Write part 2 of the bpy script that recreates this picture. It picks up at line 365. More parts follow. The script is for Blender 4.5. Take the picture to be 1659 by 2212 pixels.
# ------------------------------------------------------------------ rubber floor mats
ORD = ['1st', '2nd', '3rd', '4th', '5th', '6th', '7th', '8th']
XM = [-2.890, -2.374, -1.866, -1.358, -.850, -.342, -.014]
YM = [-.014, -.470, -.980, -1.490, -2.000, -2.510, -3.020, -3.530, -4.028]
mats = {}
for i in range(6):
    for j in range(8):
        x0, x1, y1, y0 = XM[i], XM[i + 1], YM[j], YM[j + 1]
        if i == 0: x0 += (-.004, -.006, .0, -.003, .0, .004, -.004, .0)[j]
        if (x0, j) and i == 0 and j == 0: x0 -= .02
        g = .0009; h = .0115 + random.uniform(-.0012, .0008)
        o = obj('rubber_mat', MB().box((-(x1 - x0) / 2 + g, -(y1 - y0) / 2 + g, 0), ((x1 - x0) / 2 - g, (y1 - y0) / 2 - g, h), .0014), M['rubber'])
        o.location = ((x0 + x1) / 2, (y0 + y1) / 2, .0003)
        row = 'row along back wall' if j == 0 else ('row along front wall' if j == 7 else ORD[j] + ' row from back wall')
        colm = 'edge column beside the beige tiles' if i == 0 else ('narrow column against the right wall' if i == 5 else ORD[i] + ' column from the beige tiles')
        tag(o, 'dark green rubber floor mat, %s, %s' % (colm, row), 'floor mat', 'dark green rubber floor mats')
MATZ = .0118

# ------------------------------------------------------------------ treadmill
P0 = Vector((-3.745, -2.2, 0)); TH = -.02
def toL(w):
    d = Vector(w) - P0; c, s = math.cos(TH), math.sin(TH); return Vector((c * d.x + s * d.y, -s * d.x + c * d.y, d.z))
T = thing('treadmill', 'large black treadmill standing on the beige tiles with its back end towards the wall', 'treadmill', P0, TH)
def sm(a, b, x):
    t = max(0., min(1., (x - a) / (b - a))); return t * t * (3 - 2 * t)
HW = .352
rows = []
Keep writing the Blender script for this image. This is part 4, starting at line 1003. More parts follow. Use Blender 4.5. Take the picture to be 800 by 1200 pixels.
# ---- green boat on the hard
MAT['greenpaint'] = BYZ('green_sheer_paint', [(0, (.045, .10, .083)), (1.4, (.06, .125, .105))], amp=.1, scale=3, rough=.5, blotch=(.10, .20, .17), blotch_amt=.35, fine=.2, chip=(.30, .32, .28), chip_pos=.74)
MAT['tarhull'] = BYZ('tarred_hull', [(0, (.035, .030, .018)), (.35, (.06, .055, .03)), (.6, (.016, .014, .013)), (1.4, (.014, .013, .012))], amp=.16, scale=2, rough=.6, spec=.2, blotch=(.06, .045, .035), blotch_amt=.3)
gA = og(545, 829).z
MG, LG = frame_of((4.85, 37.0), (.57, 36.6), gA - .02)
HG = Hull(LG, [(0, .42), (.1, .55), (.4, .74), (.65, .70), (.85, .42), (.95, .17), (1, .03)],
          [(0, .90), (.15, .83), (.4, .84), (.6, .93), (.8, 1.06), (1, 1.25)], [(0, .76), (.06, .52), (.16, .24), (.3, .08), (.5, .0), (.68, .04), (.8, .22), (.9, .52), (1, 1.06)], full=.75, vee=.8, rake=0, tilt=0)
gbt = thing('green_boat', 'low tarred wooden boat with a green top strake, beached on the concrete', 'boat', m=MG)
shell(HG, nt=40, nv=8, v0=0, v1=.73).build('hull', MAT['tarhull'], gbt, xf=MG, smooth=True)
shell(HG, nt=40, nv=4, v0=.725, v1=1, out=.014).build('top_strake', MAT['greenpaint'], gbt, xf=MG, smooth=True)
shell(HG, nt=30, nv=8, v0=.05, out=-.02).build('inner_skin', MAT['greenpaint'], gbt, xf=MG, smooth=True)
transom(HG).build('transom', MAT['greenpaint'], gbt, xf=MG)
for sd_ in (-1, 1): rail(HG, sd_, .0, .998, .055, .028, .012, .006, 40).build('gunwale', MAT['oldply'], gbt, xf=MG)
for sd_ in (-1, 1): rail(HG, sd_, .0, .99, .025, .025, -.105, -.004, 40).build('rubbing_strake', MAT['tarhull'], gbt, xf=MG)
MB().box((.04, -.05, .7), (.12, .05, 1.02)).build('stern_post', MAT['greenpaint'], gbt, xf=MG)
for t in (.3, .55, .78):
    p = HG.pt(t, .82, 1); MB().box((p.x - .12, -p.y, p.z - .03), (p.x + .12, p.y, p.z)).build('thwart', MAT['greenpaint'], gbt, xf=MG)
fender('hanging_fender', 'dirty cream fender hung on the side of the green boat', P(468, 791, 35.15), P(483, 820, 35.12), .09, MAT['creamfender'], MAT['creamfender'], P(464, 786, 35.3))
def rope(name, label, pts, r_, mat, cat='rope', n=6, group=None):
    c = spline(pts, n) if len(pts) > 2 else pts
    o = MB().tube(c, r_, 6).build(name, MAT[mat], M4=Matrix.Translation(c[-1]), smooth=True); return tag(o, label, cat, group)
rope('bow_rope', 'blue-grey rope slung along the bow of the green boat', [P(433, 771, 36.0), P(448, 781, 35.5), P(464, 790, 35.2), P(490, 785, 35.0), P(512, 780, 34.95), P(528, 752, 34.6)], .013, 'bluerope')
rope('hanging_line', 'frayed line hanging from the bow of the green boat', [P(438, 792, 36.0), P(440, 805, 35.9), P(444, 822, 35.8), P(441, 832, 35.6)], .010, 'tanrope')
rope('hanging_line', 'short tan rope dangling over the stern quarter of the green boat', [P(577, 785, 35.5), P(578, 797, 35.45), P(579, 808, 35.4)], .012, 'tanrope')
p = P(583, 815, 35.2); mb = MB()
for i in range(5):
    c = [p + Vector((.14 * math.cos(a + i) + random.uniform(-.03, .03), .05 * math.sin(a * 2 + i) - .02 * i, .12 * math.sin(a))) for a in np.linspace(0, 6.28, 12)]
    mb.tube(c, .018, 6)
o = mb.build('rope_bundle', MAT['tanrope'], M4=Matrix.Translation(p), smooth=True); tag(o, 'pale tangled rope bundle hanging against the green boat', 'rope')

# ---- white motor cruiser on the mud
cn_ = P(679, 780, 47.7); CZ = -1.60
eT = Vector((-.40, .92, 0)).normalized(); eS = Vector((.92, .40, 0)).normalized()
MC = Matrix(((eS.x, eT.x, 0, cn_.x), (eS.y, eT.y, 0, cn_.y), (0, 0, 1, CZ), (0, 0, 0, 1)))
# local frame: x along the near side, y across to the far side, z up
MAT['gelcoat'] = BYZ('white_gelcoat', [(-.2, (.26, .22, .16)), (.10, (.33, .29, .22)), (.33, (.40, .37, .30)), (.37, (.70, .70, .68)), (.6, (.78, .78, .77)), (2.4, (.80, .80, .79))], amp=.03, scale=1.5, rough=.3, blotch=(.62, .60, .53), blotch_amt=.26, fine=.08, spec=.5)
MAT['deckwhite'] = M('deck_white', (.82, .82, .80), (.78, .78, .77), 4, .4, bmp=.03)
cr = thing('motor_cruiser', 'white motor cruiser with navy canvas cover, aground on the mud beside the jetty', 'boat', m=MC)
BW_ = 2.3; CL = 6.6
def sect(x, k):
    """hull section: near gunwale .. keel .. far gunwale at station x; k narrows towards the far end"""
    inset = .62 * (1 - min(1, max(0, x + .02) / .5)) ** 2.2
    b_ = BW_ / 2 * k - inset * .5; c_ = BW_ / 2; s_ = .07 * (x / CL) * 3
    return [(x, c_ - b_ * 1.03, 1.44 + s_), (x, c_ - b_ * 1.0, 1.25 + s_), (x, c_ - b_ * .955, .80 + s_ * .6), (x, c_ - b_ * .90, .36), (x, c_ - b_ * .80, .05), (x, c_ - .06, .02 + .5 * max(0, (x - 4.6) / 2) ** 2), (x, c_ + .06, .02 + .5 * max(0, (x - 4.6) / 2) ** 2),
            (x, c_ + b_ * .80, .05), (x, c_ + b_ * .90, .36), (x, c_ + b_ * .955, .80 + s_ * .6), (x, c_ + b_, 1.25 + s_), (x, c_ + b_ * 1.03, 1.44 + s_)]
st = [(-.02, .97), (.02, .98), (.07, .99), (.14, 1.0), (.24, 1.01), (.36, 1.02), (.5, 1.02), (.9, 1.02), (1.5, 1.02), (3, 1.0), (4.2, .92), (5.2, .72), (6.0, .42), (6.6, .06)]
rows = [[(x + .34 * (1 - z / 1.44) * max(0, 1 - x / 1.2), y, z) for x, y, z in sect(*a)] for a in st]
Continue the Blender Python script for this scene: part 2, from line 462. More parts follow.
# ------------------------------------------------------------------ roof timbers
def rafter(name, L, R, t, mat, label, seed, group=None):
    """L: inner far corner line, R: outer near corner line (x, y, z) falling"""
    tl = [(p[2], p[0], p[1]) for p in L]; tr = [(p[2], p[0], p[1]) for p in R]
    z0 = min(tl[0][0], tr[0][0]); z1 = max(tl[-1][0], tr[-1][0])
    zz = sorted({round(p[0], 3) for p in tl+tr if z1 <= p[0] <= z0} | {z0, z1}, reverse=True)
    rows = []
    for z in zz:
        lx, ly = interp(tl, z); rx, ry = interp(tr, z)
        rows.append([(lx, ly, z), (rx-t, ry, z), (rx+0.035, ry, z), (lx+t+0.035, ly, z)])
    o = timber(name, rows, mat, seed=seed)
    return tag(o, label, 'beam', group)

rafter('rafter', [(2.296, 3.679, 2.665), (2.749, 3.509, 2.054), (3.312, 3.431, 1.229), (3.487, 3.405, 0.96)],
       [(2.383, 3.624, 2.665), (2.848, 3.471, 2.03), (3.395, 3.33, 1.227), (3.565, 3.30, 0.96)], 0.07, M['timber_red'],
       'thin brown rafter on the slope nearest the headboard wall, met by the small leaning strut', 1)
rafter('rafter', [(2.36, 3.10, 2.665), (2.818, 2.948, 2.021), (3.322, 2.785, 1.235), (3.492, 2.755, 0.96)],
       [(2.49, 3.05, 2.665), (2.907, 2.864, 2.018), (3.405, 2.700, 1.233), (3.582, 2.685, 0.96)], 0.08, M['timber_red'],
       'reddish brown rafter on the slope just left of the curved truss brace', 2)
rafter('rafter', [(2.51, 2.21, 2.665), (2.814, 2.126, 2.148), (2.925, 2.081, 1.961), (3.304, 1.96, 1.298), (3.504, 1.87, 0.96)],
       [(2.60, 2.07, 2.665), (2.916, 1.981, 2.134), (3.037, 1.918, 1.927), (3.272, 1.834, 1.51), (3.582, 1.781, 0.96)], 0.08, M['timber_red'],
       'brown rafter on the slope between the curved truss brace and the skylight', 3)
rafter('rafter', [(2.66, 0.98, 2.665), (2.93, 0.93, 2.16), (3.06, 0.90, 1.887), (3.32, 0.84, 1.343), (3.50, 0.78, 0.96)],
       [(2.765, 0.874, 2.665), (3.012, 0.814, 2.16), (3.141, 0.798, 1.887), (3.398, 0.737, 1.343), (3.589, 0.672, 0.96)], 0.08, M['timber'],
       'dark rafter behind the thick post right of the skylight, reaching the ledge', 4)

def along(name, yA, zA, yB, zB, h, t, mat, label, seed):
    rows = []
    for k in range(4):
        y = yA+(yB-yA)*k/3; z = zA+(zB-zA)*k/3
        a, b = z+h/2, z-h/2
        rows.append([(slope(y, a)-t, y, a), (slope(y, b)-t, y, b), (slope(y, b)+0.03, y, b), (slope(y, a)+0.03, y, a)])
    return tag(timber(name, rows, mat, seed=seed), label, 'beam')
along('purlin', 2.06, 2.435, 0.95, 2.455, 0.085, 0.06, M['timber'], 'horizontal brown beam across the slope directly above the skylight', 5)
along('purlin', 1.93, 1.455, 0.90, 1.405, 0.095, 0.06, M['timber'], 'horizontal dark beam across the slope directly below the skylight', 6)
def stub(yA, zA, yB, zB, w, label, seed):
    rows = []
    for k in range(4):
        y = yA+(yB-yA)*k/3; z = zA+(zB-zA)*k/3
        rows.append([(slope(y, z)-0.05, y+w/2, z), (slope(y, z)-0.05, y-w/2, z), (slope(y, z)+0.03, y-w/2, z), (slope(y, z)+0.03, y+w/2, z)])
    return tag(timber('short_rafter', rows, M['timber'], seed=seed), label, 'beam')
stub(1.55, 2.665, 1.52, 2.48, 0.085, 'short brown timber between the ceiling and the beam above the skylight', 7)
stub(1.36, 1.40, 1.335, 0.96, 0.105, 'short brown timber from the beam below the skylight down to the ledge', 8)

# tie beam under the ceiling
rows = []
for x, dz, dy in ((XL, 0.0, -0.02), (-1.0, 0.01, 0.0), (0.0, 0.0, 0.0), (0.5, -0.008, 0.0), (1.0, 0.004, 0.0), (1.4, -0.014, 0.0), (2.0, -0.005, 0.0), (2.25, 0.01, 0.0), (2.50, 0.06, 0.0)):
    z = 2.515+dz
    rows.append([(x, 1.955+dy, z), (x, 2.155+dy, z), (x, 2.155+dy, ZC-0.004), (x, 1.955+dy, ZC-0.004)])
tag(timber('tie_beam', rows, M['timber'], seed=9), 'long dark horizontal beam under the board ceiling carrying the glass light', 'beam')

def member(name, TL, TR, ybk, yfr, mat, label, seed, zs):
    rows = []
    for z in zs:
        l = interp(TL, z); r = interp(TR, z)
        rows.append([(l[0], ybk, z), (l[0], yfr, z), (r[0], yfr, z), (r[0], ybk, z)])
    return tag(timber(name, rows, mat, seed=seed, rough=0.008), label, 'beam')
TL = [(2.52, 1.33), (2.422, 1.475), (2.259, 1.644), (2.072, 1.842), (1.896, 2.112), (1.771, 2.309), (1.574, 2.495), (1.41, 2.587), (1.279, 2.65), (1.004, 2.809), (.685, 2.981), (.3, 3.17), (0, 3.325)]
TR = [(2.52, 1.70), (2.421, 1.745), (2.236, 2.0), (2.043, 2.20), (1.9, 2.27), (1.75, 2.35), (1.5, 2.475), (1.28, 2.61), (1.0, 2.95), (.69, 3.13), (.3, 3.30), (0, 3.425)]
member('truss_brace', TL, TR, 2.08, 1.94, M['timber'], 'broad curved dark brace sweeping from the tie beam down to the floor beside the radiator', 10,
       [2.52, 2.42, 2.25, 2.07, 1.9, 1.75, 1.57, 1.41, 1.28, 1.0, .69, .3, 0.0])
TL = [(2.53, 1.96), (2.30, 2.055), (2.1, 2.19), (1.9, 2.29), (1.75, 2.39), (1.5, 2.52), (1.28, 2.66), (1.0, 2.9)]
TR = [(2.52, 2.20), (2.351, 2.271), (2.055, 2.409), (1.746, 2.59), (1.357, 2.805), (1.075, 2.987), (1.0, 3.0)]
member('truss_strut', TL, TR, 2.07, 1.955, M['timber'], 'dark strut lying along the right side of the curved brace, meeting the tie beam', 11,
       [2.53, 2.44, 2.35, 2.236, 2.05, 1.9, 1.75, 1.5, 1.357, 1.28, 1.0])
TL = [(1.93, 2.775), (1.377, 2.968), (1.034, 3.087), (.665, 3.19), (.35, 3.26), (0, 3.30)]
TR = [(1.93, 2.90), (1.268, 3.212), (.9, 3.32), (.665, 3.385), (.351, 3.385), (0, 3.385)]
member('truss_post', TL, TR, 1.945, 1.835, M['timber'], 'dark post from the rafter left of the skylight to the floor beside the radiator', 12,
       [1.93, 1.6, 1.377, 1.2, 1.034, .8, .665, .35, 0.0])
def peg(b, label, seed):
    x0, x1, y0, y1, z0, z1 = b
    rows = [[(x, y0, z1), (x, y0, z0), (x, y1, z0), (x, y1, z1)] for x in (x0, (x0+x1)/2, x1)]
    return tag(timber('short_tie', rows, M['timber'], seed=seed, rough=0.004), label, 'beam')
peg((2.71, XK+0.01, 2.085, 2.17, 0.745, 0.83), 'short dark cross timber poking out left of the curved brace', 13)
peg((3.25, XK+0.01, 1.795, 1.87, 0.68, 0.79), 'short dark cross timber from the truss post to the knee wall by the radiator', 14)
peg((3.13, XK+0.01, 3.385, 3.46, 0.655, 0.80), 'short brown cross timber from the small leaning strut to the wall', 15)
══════
> [WORK INSTRUCTIONS]:
Return nothing but the lines from the first line of the listing through the line with "MATZ = .0118", please, keeping every one of them unchanged.

> [EXERCISE OUTPUT]:
Write part 2 of the bpy script that recreates this picture. It picks up at line 365. More parts follow. The script is for Blender 4.5. Take the picture to be 1659 by 2212 pixels.
# ------------------------------------------------------------------ rubber floor mats
ORD = ['1st', '2nd', '3rd', '4th', '5th', '6th', '7th', '8th']
XM = [-2.890, -2.374, -1.866, -1.358, -.850, -.342, -.014]
YM = [-.014, -.470, -.980, -1.490, -2.000, -2.510, -3.020, -3.530, -4.028]
mats = {}
for i in range(6):
    for j in range(8):
        x0, x1, y1, y0 = XM[i], XM[i + 1], YM[j], YM[j + 1]
        if i == 0: x0 += (-.004, -.006, .0, -.003, .0, .004, -.004, .0)[j]
        if (x0, j) and i == 0 and j == 0: x0 -= .02
        g = .0009; h = .0115 + random.uniform(-.0012, .0008)
        o = obj('rubber_mat', MB().box((-(x1 - x0) / 2 + g, -(y1 - y0) / 2 + g, 0), ((x1 - x0) / 2 - g, (y1 - y0) / 2 - g, h), .0014), M['rubber'])
        o.location = ((x0 + x1) / 2, (y0 + y1) / 2, .0003)
        row = 'row along back wall' if j == 0 else ('row along front wall' if j == 7 else ORD[j] + ' row from back wall')
        colm = 'edge column beside the beige tiles' if i == 0 else ('narrow column against the right wall' if i == 5 else ORD[i] + ' column from the beige tiles')
        tag(o, 'dark green rubber floor mat, %s, %s' % (colm, row), 'floor mat', 'dark green rubber floor mats')
MATZ = .0118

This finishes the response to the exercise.